The reversing switch on the fan motor changes the direction of the blades. In the summer, the fan should spin counterclockwise to push air downward and create a cooling breeze. In the winter, the fan should spin clockwise at low speed to pull air upward and circulate warm air trapped near the ceiling. The reversing switch is a small slide switch on the motor housing, and it is only operable when the fan is off. If the remote control includes a reverse button, the switch on the motor housing should be set to one position and left there.
FAQ — Installing a Hunter Ceiling Fan
My ceiling is sloped. Can I install a Hunter fan on a sloped ceiling?
Hunter fans can be installed on ceilings with a slope of up to thirty-four degrees using the standard mounting system, provided the downrod is long enough that the blades clear the highest point of the ceiling. For steeper slopes, Hunter sells an angled mounting kit that adapts the standard bracket to the ceiling angle. The fan must hang so the blades are parallel to the floor. A fan that hangs at an angle to the floor will wobble and the motor bearings will wear unevenly.
I installed the fan without the light kit. How do I cover the open connection at the bottom of the motor?
The fan includes a switch housing cap, a small metal dome that covers the opening where the light kit would attach. The cap is included in the box, usually packed with the light kit components. If you cannot find it, check every piece of packaging. A missing switch housing cap leaves the wiring connector exposed and the motor housing open to dust and insects.
Can I bypass the remote control receiver and wire the fan directly to the wall switches?
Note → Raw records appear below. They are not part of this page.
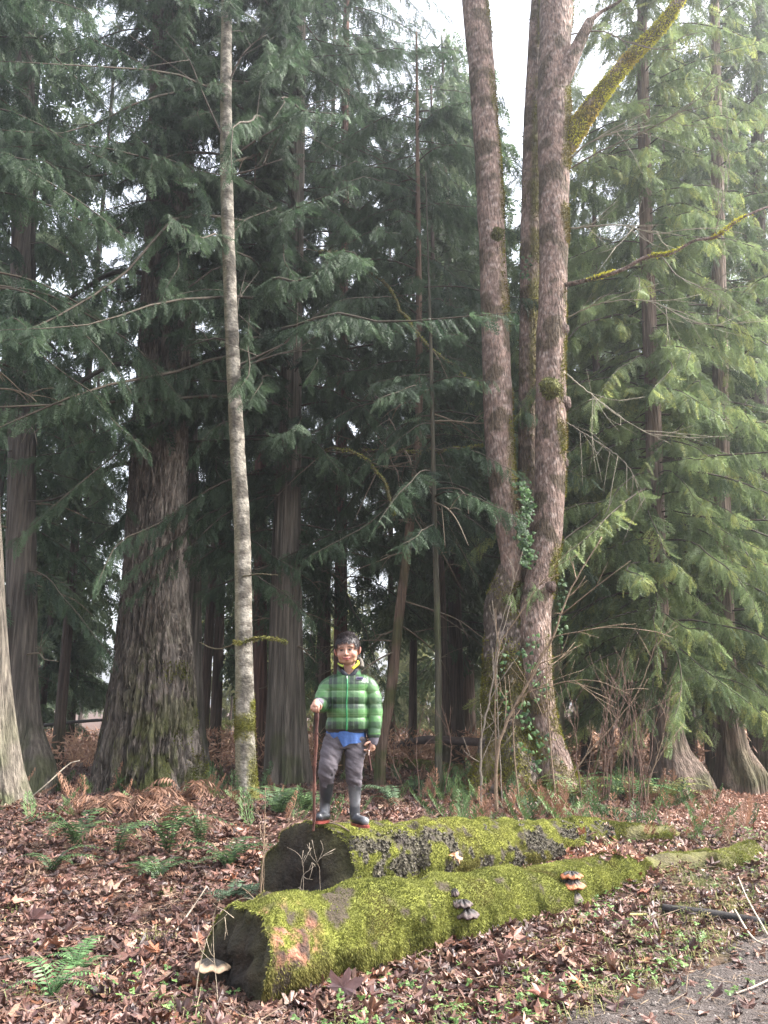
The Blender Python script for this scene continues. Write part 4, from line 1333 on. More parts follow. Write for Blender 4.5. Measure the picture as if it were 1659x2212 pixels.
    # pale bare twigs reaching right
    def rtwig(seq, r, n, col, sc_=1.0):
        pts = [at(x, y, Y0 + o) for x, y, o in seq]
        mb = MB()
        C = tube(mb, pts, r, r * 0.25, 5, col, 40, wob=0.004, rng=rng)
        for q in range(n):
            k = rng.integers(4, 39)
            d = C[k] - C[k - 1]; d /= np.linalg.norm(d)
            d2 = d + rng.normal(0, 0.45, 3) * [1, 1, 1]; l = rng.uniform(0.25, 0.8) * sc_
            b = C[k]
            pp = [b, b + d2 * l * 0.5 + rng.normal(0, 0.02, 3), b + d2 * l + np.array([0, 0, rng.uniform(-0.2, 0.25)]) * l]
            tube(mb, pp, r * 0.45, 0.0025, 4, col, 6)
            if rng.uniform() < 0.6:
                e = pp[1]; d3 = d2 + rng.normal(0, 0.5, 3)
                tube(mb, [e, e + d3 * l * 0.25, e + d3 * l * 0.5], r * 0.28, 0.002, 4, col, 5)
        part('branch', mb, M_twig, root)
    PALE = (0.30, 0.27, 0.20); GREY = (0.17, 0.145, 0.11)
    rtwig([(1222, 495, 0), (1290, 488, -0.3), (1350, 487, -0.6), (1420, 505, -0.9), (1480, 495, -1.1)], 0.016, 12, PALE)
    rtwig([(1222, 370, 0), (1290, 330, -0.3), (1380, 290, -0.8), (1480, 235, -1.2), (1540, 190, -1.5)], 0.014, 12, GREY)
    rtwig([(1230, 345, 0), (1270, 310, -0.3), (1330, 285, -0.6), (1400, 262, -0.9)], 0.013, 10, PALE)
    rtwig([(1228, 75, 0), (1300, 68, -0.4), (1360, 92, -0.8), (1440, 108, -1.1), (1520, 95, -1.4)], 0.014, 12, GREY)
    rtwig([(1215, 690, 0), (1300, 655, -0.5), (1400, 650, -1.0), (1520, 700, -1.4), (1650, 690, -1.8)], 0.011, 14, PALE)
    rtwig([(1215, 800, 0), (1300, 870, -0.5), (1370, 920, -0.9), (1450, 960, -1.2)], 0.010, 10, PALE)
    rtwig([(1213, 905, 0), (1260, 935, -0.3), (1350, 1000, -0.8), (1400, 1090, -1.0)], 0.010, 10, GREY)
    rtwig([(1430, 555, -0.8), (1470, 600, -1.0), (1540, 625, -1.2), (1640, 615, -1.5)], 0.009, 8, GREY)
    rtwig([(1545, 505, -1.0), (1560, 440, -1.1), (1575, 380, -1.1), (1570, 310, -1.2)], 0.009, 8, GREY)
    # ivy
    mb = MB()
    th = np.array([0, 50, 100, 130, 180, 230, 260, 310]) * math.pi / 180
    rr = np.array([1.0, 0.55, 0.8, 0.45, 0.35, 0.45, 0.8, 0.55])
    V = np.concatenate([[[0, 0, 0]], np.stack([rr * np.cos(th), rr * np.sin(th), -0.25 * rr], -1)])
    F = np.array([[0, i + 1, (i + 1) % 8 + 1] for i in range(8)])
    Ms, Ts = [], []
    def leafcl(x, y, o, n, sx, sy):
        for _ in range(n):
            p = at(x + rng.normal(0, sx), y + rng.normal(0, sy), Y0 + o + rng.normal(0, 0.05))
            nrm = np.array([rng.normal(0, 0.5), -1, rng.uniform(0.0, 0.9)]); nrm /= np.linalg.norm(nrm)
            a = np.cross(nrm, rng.normal(0, 1, 3)); a /= np.linalg.norm(a)
            b = np.cross(nrm, a); s_ = rng.uniform(0.018, 0.055)
            Ms.append(np.stack([a * s_, b * s_, nrm * s_], -1)); Ts.append(p)
    for y in range(1045, 1225, 5): leafcl(1134 + 8 * math.sin(y / 17), y, -0.32, 9, 8, 5)
    for y in range(1380, 1600, 12): leafcl(1150 + 22 * math.sin(y / 21), y, -0.55, 4, 10, 6)
    for y in range(1400, 1560, 18): leafcl(1085 + 8 * math.sin(y / 15), y, -0.55, 3, 7, 8)
    for y in range(560, 610, 8): leafcl(1138, y, 0.1, 4, 8, 6)
    for y in range(1250, 1400, 14): leafcl(1215, y, 0.0, 4, 6, 6)
    leafcl(1150, 1640, -0.6, 40, 30, 30)
    cols = lerpc((0.025, 0.06, 0.02), (0.11, 0.21, 0.06), rng.uniform(0, 1, len(Ms)) ** 1.4)
    place_instances(mb, (V, F), Ms, Ts, cols)
    part('ivy', mb, M_fern, root)
maple()

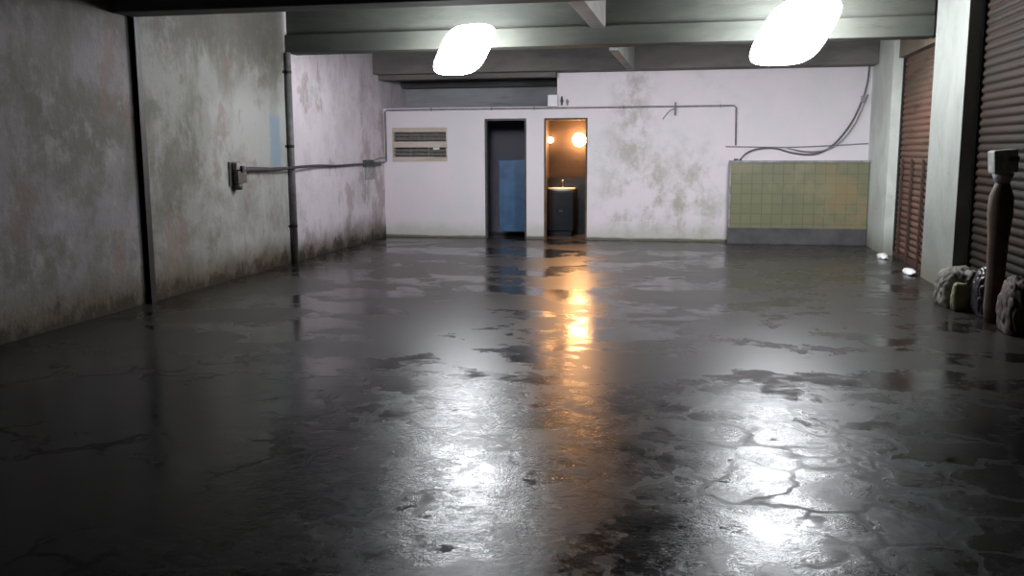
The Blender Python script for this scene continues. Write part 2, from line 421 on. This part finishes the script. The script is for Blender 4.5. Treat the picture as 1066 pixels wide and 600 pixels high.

Yes. Remove the receiver from the wiring path. Connect the house black wire directly to the fan motor black wire, and the house red wire, if present, directly to the fan light blue wire. The wall switches then control the fan and the light directly, without the remote. The remote is a convenience feature, not a necessary component of the fan’s operation. The fan motor and the light kit run on standard household current, and the receiver intercepts that current and controls it remotely. Removing the receiver returns the fan to hardwired switch control.